▶ **Provided material**
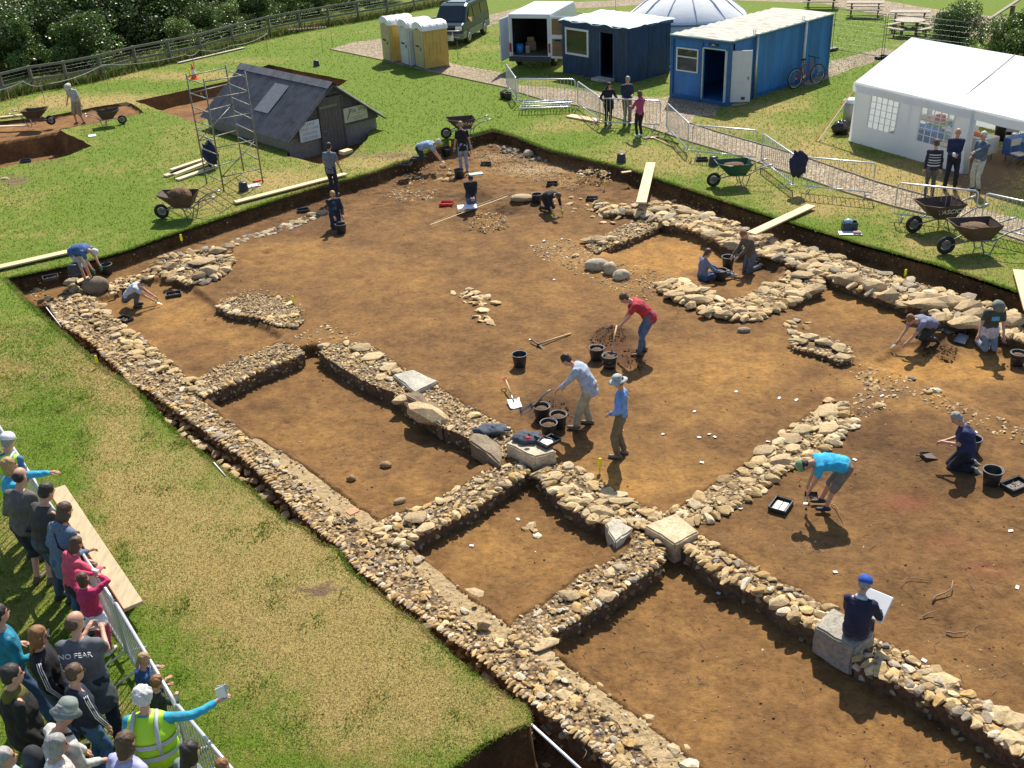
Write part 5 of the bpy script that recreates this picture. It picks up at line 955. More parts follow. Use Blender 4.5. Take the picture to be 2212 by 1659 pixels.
# white panel van, rear to the camera with its doors open (local -y is the rear)
A=at(1095,147);B=at(1199,151); dx=(B-A).normalized(); c=(A+B)/2; t=thing('panel_van','white high roofed panel van with its rear doors wide open','van',(c.x,c.y,0),math.atan2(dx.y,dx.x)+R(3)); w=1.05; H=2.55
mb=MB(); zb=.55
def shell(mb,x0,x1,y0,y1,z0,z1,th=.05):
    mb.box(((x0+x1)/2,(y0+y1)/2,z1-th/2),(x1-x0,y1-y0,th)); mb.box(((x0+x1)/2,(y0+y1)/2,z0+th/2),(x1-x0,y1-y0,th))
    for x in (x0+th/2,x1-th/2): mb.box((x,(y0+y1)/2,(z0+z1)/2),(th,y1-y0,z1-z0-2*th))
shell(mb,-w,w,0,4.0,zb,H); mb.box((0,3.98,(zb+H)/2),(2*w-.1,.04,H-zb-.1)); mb.box((0,.03,H-.12),(2*w-.1,.06,.16)); mb.box((-w+.1,.03,1.5),(.12,.06,1.9)); mb.box((w-.1,.03,1.5),(.12,.06,1.9))
mb.extr([(0,4.0,.55),(0,4.0,H),(0,4.3,2.35),(0,4.9,1.45),(0,5.6,1.2),(0,5.7,.5)],(-w+.03,0,0),(w-.03,0,0)); mb.build('body',M_vanw,t,bevel=.04)
mb=MB(); mb.box((0,1.95,zb+.07),(2*w-.12,3.8,.03)); mb.build('load_floor',mat('ply_floor',(.18,.13,.09),.8,.3,10),t)
mb=MB(); mb.box((0,3.9,1.5),(2*w-.12,.02,1.8)); mb.box((-w+.07,2,1.55),(.02,3.7,1.7)); mb.box((w-.07,2,1.55),(.02,3.7,1.7)); mb.build('lining',mat('dark_lining',(.03,.028,.025),.9,.3,8),t)
mb=MB(); mb.box((0,-.06,.48),(2*w,.16,.22)); mb.build('bumper',mat('dark_grey_bumper',(.05,.052,.055),.6,.2,10),t)
for s in (-1,1): mb=MB(); mb.box((s*(w-.06),-.01,1.0),(.1,.04,.42)); mb.build('tail_light',M_redl,t)
ply=mat('bare_plywood',(.26,.16,.075),.75,.3,5,stretch=(1,1,6))
for s,ang in ((1,-4),(-1,-96)):
    g=thing('rear_door',None,None); g.parent=t; g.location=(s*w,-.02,0); g.rotation_euler=(0,0,R(ang)); L=.98*(1 if s>0 else -1); L=.98
    mb=MB(); mb.box((L/2,0,1.5),(L,.05,1.95)); mb.build('door_shell',M_vanw,g,bevel=.02)
    for z,h in ((2.0,.72),(1.05,.8)): mb=MB(); mb.box((L/2,-.03,z),(L-.2,.02,h)); mb.build('plywood_panel' if z<1.5 or True else 'p',ply,g)
    mb=MB(); mb.box((L*.4,-.05,1.38),(.3,.03,.06)); mb.build('handle',M_dark,g)
    mb=MB(); mb.box((L-.04,-.03,1.5),(.05,.03,.4)); mb.build('door_lamp',M_redl,g)
wheels(t,[(-.9,.95),(.9,.95),(-.9,4.6),(.9,4.6)],.34,.22)
M_blueb=mat('blue_tub',(.03,.2,.55),.4,.15,6)
q=t.matrix_basis@Vector((-.72,.55,zb+.1)); mb=MB(); mb.lathe([(0,0),(.17,0),(.2,.42),(.17,.42),(.16,.05),(0,.05)],16); tag(mb.build('tub',M_blueb,loc=q),'blue tub standing inside the open back of the white van','tub')
q=t.matrix_basis@Vector((-.32,.6,zb+.1)); mb=MB(); mb.lathe([(0,0),(.12,0),(.12,.3),(.13,.3),(.13,.33),(0,.33)],14); tag(mb.build('paint_tub',M_wplas,loc=q),'white tub beside the blue one in the back of the van','tub')
q=t.matrix_basis@Vector((-.4,1.3,zb+.1)); mb=MB(); mb.box((0,0,.2),(.5,.4,.4)); mb.box((0,0,.52),(.34,.3,.22)); tag(mb.build('cardboard_box',mat('cardboard',(.3,.2,.11),.9,.2,6),loc=q),'stacked cardboard boxes inside the white van','box')
def car(label,x,y,yaw,m,sc=1.):
    p=at(x,y); t=thing('parked_car',label,'car',p,R(yaw),'cars parked beyond the hedge'); t.scale=(sc,)*3; mb=MB(); body_loft(mb,[(-2.0,.3),(-2.05,.6),(-1.9,.78),(-1.0,.92),(-.4,1.38),(.0,1.45),(1.0,1.42),(1.7,1.0),(2.05,.9),(2.1,.35)],.86,.22,.85); mb.build('body',m,t,bevel=.04)
    mb=MB(); mb.add([(-.62,-.98,.97),(.62,-.98,.97),(.55,-.45,1.36),(-.55,-.45,1.36)],[(0,1,2,3)]); mb.build('windscreen',M_glass,t)
    for s in (-1,1): mb=MB(); mb.add([(s*.85,-.8,.95),(s*.85,1.5,.98),(s*.765,.95,1.34),(s*.765,-.3,1.34)],[(0,1,2,3)]); mb.build('side_window',M_glass,t); mb=MB(); mb.box((s*.6,-2.0,.66),(.35,.08,.15)); mb.build('headlight',M_lamp,t)
    wheels(t,[(-.78,-1.3),(.78,-1.3),(-.78,1.3),(.78,1.3)],.31); return t
car('red brown car at the top left, partly hidden by the hedge',143,20,-80,mat('red_brown_paint',(.22,.05,.03),.3,.1,5,.3,0)); car('blue hatchback parked beside the red one beyond the hedge',205,20,-75,mat('blue_paint',(.03,.12,.3),.3,.1,5,.3,0))
car('pale silver car glimpsed through the hedge, left one',320,14,-60,mat('silver_paint',(.55,.58,.62),.25,.1,5,.5,0)); car('silver blue car glimpsed through the hedge near the top centre',400,28,-160,mat('silver_blue_paint',(.4,.5,.6),.25,.1,5,.5,0))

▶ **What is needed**
Return to the listing above and set it down exactly, leaving out its pictures.

▶ **Solution for this task**
Write part 5 of the bpy script that recreates this picture. It picks up at line 955. More parts follow. Use Blender 4.5. Take the picture to be 2212 by 1659 pixels.
# white panel van, rear to the camera with its doors open (local -y is the rear)
A=at(1095,147);B=at(1199,151); dx=(B-A).normalized(); c=(A+B)/2; t=thing('panel_van','white high roofed panel van with its rear doors wide open','van',(c.x,c.y,0),math.atan2(dx.y,dx.x)+R(3)); w=1.05; H=2.55
mb=MB(); zb=.55
def shell(mb,x0,x1,y0,y1,z0,z1,th=.05):
    mb.box(((x0+x1)/2,(y0+y1)/2,z1-th/2),(x1-x0,y1-y0,th)); mb.box(((x0+x1)/2,(y0+y1)/2,z0+th/2),(x1-x0,y1-y0,th))
    for x in (x0+th/2,x1-th/2): mb.box((x,(y0+y1)/2,(z0+z1)/2),(th,y1-y0,z1-z0-2*th))
shell(mb,-w,w,0,4.0,zb,H); mb.box((0,3.98,(zb+H)/2),(2*w-.1,.04,H-zb-.1)); mb.box((0,.03,H-.12),(2*w-.1,.06,.16)); mb.box((-w+.1,.03,1.5),(.12,.06,1.9)); mb.box((w-.1,.03,1.5),(.12,.06,1.9))
mb.extr([(0,4.0,.55),(0,4.0,H),(0,4.3,2.35),(0,4.9,1.45),(0,5.6,1.2),(0,5.7,.5)],(-w+.03,0,0),(w-.03,0,0)); mb.build('body',M_vanw,t,bevel=.04)
mb=MB(); mb.box((0,1.95,zb+.07),(2*w-.12,3.8,.03)); mb.build('load_floor',mat('ply_floor',(.18,.13,.09),.8,.3,10),t)
mb=MB(); mb.box((0,3.9,1.5),(2*w-.12,.02,1.8)); mb.box((-w+.07,2,1.55),(.02,3.7,1.7)); mb.box((w-.07,2,1.55),(.02,3.7,1.7)); mb.build('lining',mat('dark_lining',(.03,.028,.025),.9,.3,8),t)
mb=MB(); mb.box((0,-.06,.48),(2*w,.16,.22)); mb.build('bumper',mat('dark_grey_bumper',(.05,.052,.055),.6,.2,10),t)
for s in (-1,1): mb=MB(); mb.box((s*(w-.06),-.01,1.0),(.1,.04,.42)); mb.build('tail_light',M_redl,t)
ply=mat('bare_plywood',(.26,.16,.075),.75,.3,5,stretch=(1,1,6))
for s,ang in ((1,-4),(-1,-96)):
    g=thing('rear_door',None,None); g.parent=t; g.location=(s*w,-.02,0); g.rotation_euler=(0,0,R(ang)); L=.98*(1 if s>0 else -1); L=.98
    mb=MB(); mb.box((L/2,0,1.5),(L,.05,1.95)); mb.build('door_shell',M_vanw,g,bevel=.02)
    for z,h in ((2.0,.72),(1.05,.8)): mb=MB(); mb.box((L/2,-.03,z),(L-.2,.02,h)); mb.build('plywood_panel' if z<1.5 or True else 'p',ply,g)
    mb=MB(); mb.box((L*.4,-.05,1.38),(.3,.03,.06)); mb.build('handle',M_dark,g)
    mb=MB(); mb.box((L-.04,-.03,1.5),(.05,.03,.4)); mb.build('door_lamp',M_redl,g)
wheels(t,[(-.9,.95),(.9,.95),(-.9,4.6),(.9,4.6)],.34,.22)
M_blueb=mat('blue_tub',(.03,.2,.55),.4,.15,6)
q=t.matrix_basis@Vector((-.72,.55,zb+.1)); mb=MB(); mb.lathe([(0,0),(.17,0),(.2,.42),(.17,.42),(.16,.05),(0,.05)],16); tag(mb.build('tub',M_blueb,loc=q),'blue tub standing inside the open back of the white van','tub')
q=t.matrix_basis@Vector((-.32,.6,zb+.1)); mb=MB(); mb.lathe([(0,0),(.12,0),(.12,.3),(.13,.3),(.13,.33),(0,.33)],14); tag(mb.build('paint_tub',M_wplas,loc=q),'white tub beside the blue one in the back of the van','tub')
q=t.matrix_basis@Vector((-.4,1.3,zb+.1)); mb=MB(); mb.box((0,0,.2),(.5,.4,.4)); mb.box((0,0,.52),(.34,.3,.22)); tag(mb.build('cardboard_box',mat('cardboard',(.3,.2,.11),.9,.2,6),loc=q),'stacked cardboard boxes inside the white van','box')
def car(label,x,y,yaw,m,sc=1.):
    p=at(x,y); t=thing('parked_car',label,'car',p,R(yaw),'cars parked beyond the hedge'); t.scale=(sc,)*3; mb=MB(); body_loft(mb,[(-2.0,.3),(-2.05,.6),(-1.9,.78),(-1.0,.92),(-.4,1.38),(.0,1.45),(1.0,1.42),(1.7,1.0),(2.05,.9),(2.1,.35)],.86,.22,.85); mb.build('body',m,t,bevel=.04)
    mb=MB(); mb.add([(-.62,-.98,.97),(.62,-.98,.97),(.55,-.45,1.36),(-.55,-.45,1.36)],[(0,1,2,3)]); mb.build('windscreen',M_glass,t)
    for s in (-1,1): mb=MB(); mb.add([(s*.85,-.8,.95),(s*.85,1.5,.98),(s*.765,.95,1.34),(s*.765,-.3,1.34)],[(0,1,2,3)]); mb.build('side_window',M_glass,t); mb=MB(); mb.box((s*.6,-2.0,.66),(.35,.08,.15)); mb.build('headlight',M_lamp,t)
    wheels(t,[(-.78,-1.3),(.78,-1.3),(-.78,1.3),(.78,1.3)],.31); return t
car('red brown car at the top left, partly hidden by the hedge',143,20,-80,mat('red_brown_paint',(.22,.05,.03),.3,.1,5,.3,0)); car('blue hatchback parked beside the red one beyond the hedge',205,20,-75,mat('blue_paint',(.03,.12,.3),.3,.1,5,.3,0))
car('pale silver car glimpsed through the hedge, left one',320,14,-60,mat('silver_paint',(.55,.58,.62),.25,.1,5,.5,0)); car('silver blue car glimpsed through the hedge near the top centre',400,28,-160,mat('silver_blue_paint',(.4,.5,.6),.25,.1,5,.5,0))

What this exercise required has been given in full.